Growing up in Harlem, the young Gibson was a
natural athlete. She started playing tennis at the age of 14 and the very next
year won her first tournament, the New York State girls’ championship,
sponsored by the American Tennis Association (ATA), which was organized in 1916
by black players as an alternative to the exclusively white USLTA. After
prominent doctors and tennis enthusiasts Hubert Eaton and R. Walter Johnson
took Gibson under their wing, she won her first of what would be 10 straight
ATA championships in 1947.
In 1949, Gibson attempted to gain entry into
the USLTA’s National Grass Court Championships at Forest Hills, the precursor
of the U.S. Open. When the USLTA failed to invite her to any qualifying
tournaments, Alice Marble–a four-time winner at Forest Hills–wrote a letter on
Gibson’s behalf to the editor of American Lawn Tennis magazine. Marble
criticized the “bigotry” of her fellow USLTA members, suggesting that if Gibson
posed a challenge to current tour players, “it’s only fair that they meet this
challenge on the courts.” Gibson was subsequently invited to participate in a
New Jersey qualifying event, where she earned a berth at Forest Hills.
On August 28, 1950, Gibson beat Barbara Knapp
6-2, 6-2 in her first USLTA tournament match. She lost a tight match in the
second round to Louise Brough, three-time defending Wimbledon champion. Gibson
struggled over her first several years on tour but finally won her first major
victory in 1956, at the French Open in Paris. She came into her own the
following year, winning Wimbledon and the U.S. Open at the relatively advanced
age of 30.
Gibson repeated at Wimbledon and the U.S. Open
the next year but soon decided to retire from the amateur ranks and go pro. At
the time, the pro tennis league was poorly developed, and Gibson at one point
went on tour with the Harlem Globetrotters, playing tennis during halftime of
their basketball games. In the early 1960s, Gibson became the first black
player to compete on the women’s golf tour, though she never won a tournament.

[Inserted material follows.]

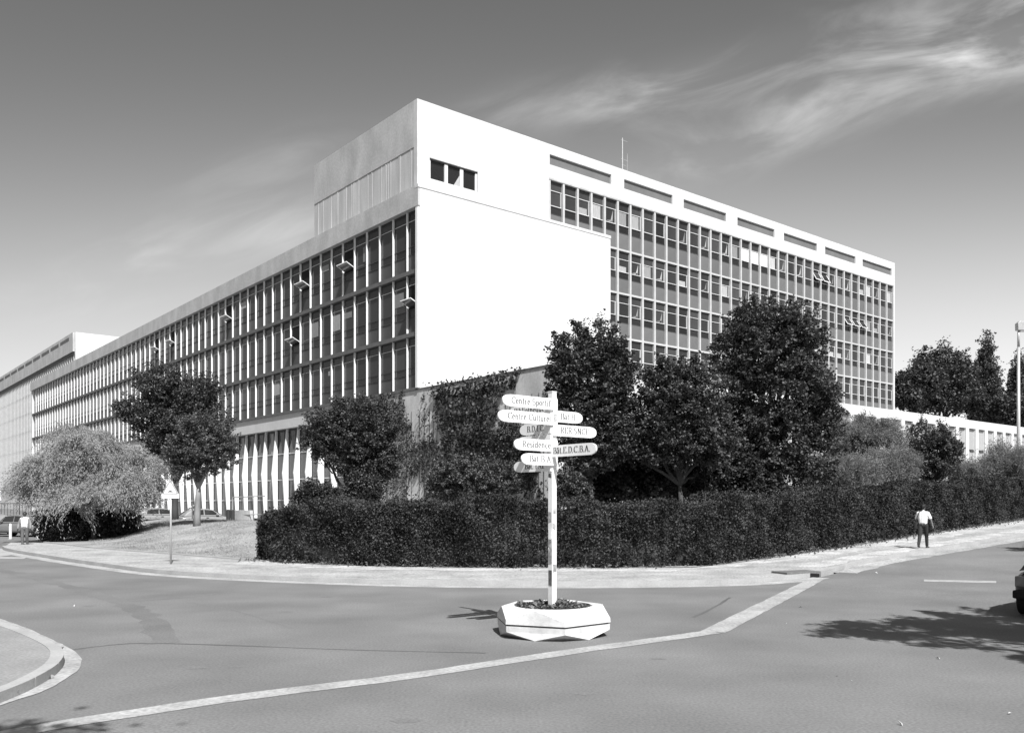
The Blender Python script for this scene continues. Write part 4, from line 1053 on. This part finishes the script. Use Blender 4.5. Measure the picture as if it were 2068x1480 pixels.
# ------------------------------------------------------------------ CARS
def car(name, loc, rz, paint, label, group=None):
    root = empty(name, loc, rz, label, 'car', group)
    # body: stations along x (front +x); lower shell
    st = [(-1.95,.42,.70,.66),(-1.85,.30,.86,.76),(-1.5,.24,.93,.81),(-.6,.22,.92,.83),(.6,.22,.90,.83),(1.2,.24,.86,.81),(1.7,.28,.76,.77),(1.93,.36,.62,.68)]
    mb = MB(); rings = []
    for x, z0, z1, w in st:
        r = [(x,-w*.92,z0),(x,-w,z0+.16),(x,-w,z1-.16),(x,-w*.90,z1),(x,w*.90,z1),(x,w,z1-.16),(x,w,z0+.16),(x,w*.92,z0)]; b = len(mb.v); mb.v += r; rings.append(b)
    for a, b in zip(rings[:-1], rings[1:]):
        for k in range(8): mb.f.append((a+k, a+(k+1) % 8, b+(k+1) % 8, b+k)); mb.m.append(0)
    mb.f.append(tuple(rings[0]+k for k in range(8))); mb.m.append(0); mb.f.append(tuple(rings[-1]+k for k in range(7,-1,-1))); mb.m.append(0)
    # cabin
    cs = [(-1.72,.90,.72,.90),(-1.35,.90,.72,1.32),(-.9,.90,.74,1.40),(.0,.90,.74,1.41),(.45,.90,.74,1.33),(1.05,.88,.72,.88)]
    rg = []
    for x, z0, w, z1 in cs:
        wt = w*.80 if z1 > 1.2 else w; b = len(mb.v); mb.v += [(x,-w,z0-.03),(x,-wt,z1-.05),(x,-wt*.85,z1),(x,wt*.85,z1),(x,wt,z1-.05),(x,w,z0-.03)]; rg.append(b)
    for a, b in zip(rg[:-1], rg[1:]):
        for k in range(5): mb.f.append((a+k, a+k+1, b+k+1, b+k)); mb.m.append(0)
    o = mb.build('body', paint, root); o.data.polygons.foreach_set('use_smooth', [True]*len(o.data.polygons))
    md = o.modifiers.new('s', 'SUBSURF'); md.levels = 2; md.render_levels = 2
    for sgn in (-1, 1):
        for poly in ([(-1.2,.96),(-1.05,1.28),(-.35,1.33),(-.35,.96)], [(-.27,.96),(-.27,1.33),(.3,1.28),(.72,.96)]):
            m2 = MB()
            f = lambda x, z, e: (x, sgn*(.735-(z-.9)*.26+e), z)
            m2.face([f(x,z,.0) for x, z in poly]); m2.face([f(x,z,-.03) for x, z in poly]); m2.build('side_window', M['carglass'], root)
        m2 = MB(); m2.box(.5,.7,sgn*.80-.06,sgn*.80+.06,.93,1.03); m2.build('mirror', paint, root, bevel=.02)
        m2 = MB(); m2.box(-.2,-.02,sgn*.835-.012,sgn*.835+.012,.74,.78); m2.build('door_handle', M['black'], root)
        m2 = MB(); m2.box(-1.97,-1.82,sgn*.57-.14,sgn*.57+.14,.58,.78); m2.build('tail_light', M['cargrey'], root, bevel=.02)
        m2 = MB(); m2.box(1.80,1.93,sgn*.52-.15,sgn*.52+.15,.52,.66); m2.build('headlight', M['lamp'], root, bevel=.02)
        for x in (-1.22, 1.22):
            w = MB(); w.cyl((0,0,0),.29,'y',.19,22); wo_ = w.build('wheel', M['black'], root); wo_.location = (x, sgn*.74, .29)
            w = MB(); w.cyl((0,sgn*.085,0),.17,'y',.035,18); w.build('rim', M['metal'], wo_)
    m2 = MB(); m2.face([(-1.60,-.50,.97),(-1.60,.50,.97),(-1.36,.42,1.22),(-1.36,-.42,1.22)]); m2.face([(-1.57,-.50,.97),(-1.57,.50,.97),(-1.33,.42,1.22),(-1.33,-.42,1.22)]); m2.build('rear_window', M['carglass'], root)
    m2 = MB(); m2.face([(1.02,-.6,.93),(1.02,.6,.93),(.52,.52,1.28),(.52,-.52,1.28)]); m2.face([(.99,-.6,.93),(.99,.6,.93),(.49,.52,1.28),(.49,-.52,1.28)]); m2.build('windscreen', M['carglass'], root)
    m2 = MB(); m2.box(-2.02,-1.86,-.74,.74,.36,.52); m2.build('bumper', M['black'], root, bevel=.04)
    m2 = MB(); m2.box(1.86,2.0,-.72,.72,.34,.48); m2.build('bumper', M['black'], root, bevel=.04)
    m2 = MB(); m2.box(-2.0,-1.93,-.26,.26,.56,.66); m2.build('number_plate', M['white'], root)
    return root
cr = gp(2044,1243)
car('parked_car', cr+dR*1.75+dL*-.75, YAW+.05, M['cardark'], 'dark hatchback cut off by the right edge, only its tail showing')
car('parked_car', onG(38, 56), 2.85, M['cargrey'], 'grey car parked by the railing behind the man in the jacket', 'cars parked at the left')
car('parked_car', onG(-22, 60), 2.6, M['carpale'], 'pale car at the left edge, half out of frame', 'cars parked at the left')
car('parked_car', onG(98, 57), 2.7, M['cardark'], 'dark car partly hidden behind the shrub left of the lawn', 'cars parked at the left')
car('parked_car', onG(325, 66), .65, M['carpale'], 'white car behind the lawn ridge left of the bare-trunked maple', 'cars behind the lawn')
car('parked_car', onG(415, 63), .65, M['carpale'], 'pale car behind the lawn ridge right of the bare-trunked maple', 'cars behind the lawn')

# ------------------------------------------------------------------ bollards, railing, low wall, fence
def bollard(px, py, hpx, label):
    b = gp(px, py); h = hpx*b.y/F; o = empty('bollard', b, 0, label, 'bollard', 'white bollards at the car park'); mb = MB()
    mb.tube([(0,0,-.05),(0,0,h*.92),(0,0,h)], [.075,.075,.04], 12); mb.build('post', M['white'], o, smooth=False)
    mb = MB(); mb.cyl((0,0,.03),.12,'z',.06,14); mb.build('foot', M['kerb'], o)
bollard(21,1089,32,'plain white bollard left of the man in the jacket')
bollard(76,1088,33,'white bollard right of the man in the jacket')
def railing(name, label, a, b, h, gap, base=.0, bars='darkmetal', cat='railing'):
    a = Vector((a.x,a.y,0)); b = Vector((b.x,b.y,0)); L = (b-a).length; n = int(L/gap); o = empty(name, (a.x,a.y,G(a.x,a.y)), 0, label, cat); off = Vector((a.x,a.y,G(a.x,a.y)))
    gz = lambda p: G(p.x,p.y)-off.z
    for z in (h, .15*h+base):
        mb = MB(); mb.tube([tuple(a.lerp(b,t/8)-Vector((a.x,a.y,0))+Vector((0,0,gz(a.lerp(b,t/8))+z))) for t in range(9)], [.03]*9, 6); mb.build('rail', M[bars], o)
    k = min(n, 90)
    for i in range(k+1):
        p = a.lerp(b, i/k); mb = MB(); q = p-Vector((a.x,a.y,0)); w = .035 if i % 8 == 0 else .016; mb.tube([(q.x,q.y,gz(p)-.05),(q.x,q.y,gz(p)+h)], [w,w], 5); mb.build('bar', M[bars], o)
railing('iron_railing', 'dark iron railing behind the parked cars at the left edge', onG(-60,72), onG(110,76), 2.1, .22)
railing('stair_railing', 'thin metal handrail in front of the tapered fins, left of the hedge end', onG(470,55), onG(535,52), 1.75, 1.2, .4, 'metal')
lw = onG(470,55); lw2 = onG(508,53.5)
mb = MB(); d_ = Vector((lw2.x-lw.x, lw2.y-lw.y, 0)); mb.box(0,d_.length,-.12,.12,-.3,.95); o = mb.build('low_wall', M['concrete'], bevel=.01); o.location = lw; o.rotation_euler = (0,0,math.atan2(d_.y,d_.x)); tag(o, 'low grey concrete wall on the lawn ridge left of the hedge end', 'wall')
for px, lb_ in ((461,'dark post, left of the pair beside the low wall'),(470,'dark post nearest the low wall')):
    mb = MB(); p = onG(px,54); mb.tube([(0,0,-.1),(0,0,.85),(0,0,.9)], [.13,.12,.06], 10); o = mb.build('dark_post', M['darkmetal']); o.location = p; tag(o, lb_, 'post', 'dark posts beside the low wall')  # plain dark post
hr = empty('ramp_handrail', onG(352,60), 0, 'white sloping ramp handrail behind the bare maple trunk', 'handrail')
o_ = onG(352,60)
mb = MB(); A_ = P(357,1043,60)-o_; B_ = P(392,1020,60)-o_; mb.tube([tuple(A_), tuple(B_)], [.05,.05], 8); mb.build('rail', M['white'], hr)
for t in (.1,.9):
    q = A_.lerp(B_, t); mb = MB(); mb.tube([(q.x,q.y,-.6),tuple(q)], [.04,.04], 6); mb.build('leg', M['white'], hr)
b = gp(-2,1098); o = empty('notice_board', b, 0, 'small white board on a post at the extreme left edge', 'sign'); k_ = b.y/F
mb = MB(); mb.tube([(0,0,-.1),(0,0,(1098-992)*k_)], [.03,.03], 6); mb.build('post', M['metal'], o)
mb = MB(); mb.box(-.2,.14,-.05,-.03,(1098-1010)*k_,(1098-991)*k_); mb.build('board', M['white'], o)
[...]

She was elected to the International Tennis Hall of Fame in 1971.
Though she once brushed off comparisons to
Jackie Robinson, the trailblazing black baseball player, Gibson has been
credited with paving the way for African-American tennis champions such as
Arthur Ashe and, more recently, Venus and Serena Williams. After a long
illness, she died in 2003 at the age of 76.